Sunday, 1 March 2015

Retreat

I've recently been very fortunate to be able to take the weekend off and relax for two whole days, thoughts of work and studies and job applications and emails put aside. I had the opportunity to disappear out of Newham, out of London, and into the arms of the people I love to just be with them and God and myself. How delightful.

The reason I'm writing about it is because I'm realising just how valuable "retreat" can be. I'm so lucky to work in an organisation that places a high value on stepping back from the working world. One of the ways they encourage it is during our retreat days, where all of us - the office staff, youth workers, students, apprentices, the guys at the top, EVERYONE - gathers together in a church somewhere, where we worship and we chat and we eat together and we have fun and in the evening we spend at least two hours reflecting and spending time in God's presence (sounds like a long time, I know, but it's actually pretty great). We also have amazingly supportive line management and teams, and regular pastoral support love. If you want to be looked after well, Christian charities do it beautifully.

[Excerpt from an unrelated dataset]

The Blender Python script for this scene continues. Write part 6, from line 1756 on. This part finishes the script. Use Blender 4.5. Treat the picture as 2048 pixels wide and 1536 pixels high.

Let's not pretend, though, that it's an added extra that we don't really need. As a gap year student doing youth work in London, I know the stress that it causes and I have a much lower level of responsibility than those more senior than me. I wish I could say that it was just on a whim that my bosses let me take Sunday morning off and encouraged me not to think about work for a few days, but it wasn't. Actually, it was the result of my stress levels getting super high, resulting in shaking, crying and hyperventilating in a university library in Lewisham.

I love what I do. I love my course, I love my organisation, I love the work we do and the young people we work with. I love East London more than words can describe. I used to think that if I felt like "I need to get out", then that would be a sign I didn't love it as much as I thought, and I'm really realising how untrue that is. Because as well as all of that, I love my family and my boyfriend and sometimes I even love Winchester and the countryside. They are my calming and homely influences in life, and even though I feel so at home in beautiful Canning Town. I need to have those other things back sometimes.

I've always found that I see God at work and feel his blessings the most strongly during times of crisis of some kind, or in the aftermath of it. I learn the most about myself and about where God wants me to be or what he's doing within me while I'm having the hardest time. There's no way, though, that I could take any of that on board if I didn't stop for a few moments (preferably quite a lot of moments) and reflect upon it, and actually have time to take it in. Our culture very much dictates that we should just keep going when we're stressed and somehow we'll get through, but maybe we should challenge that.

One of my favourite memory verses is Exodus 14:14, which says this: "The Lord will fight for you, you need only to be still." What an amazing promise. My challenge for you this week is to take five when you need it. Or take ten, or dedicate an evening to yourself. You're worth it, and God's okay with it. I promise!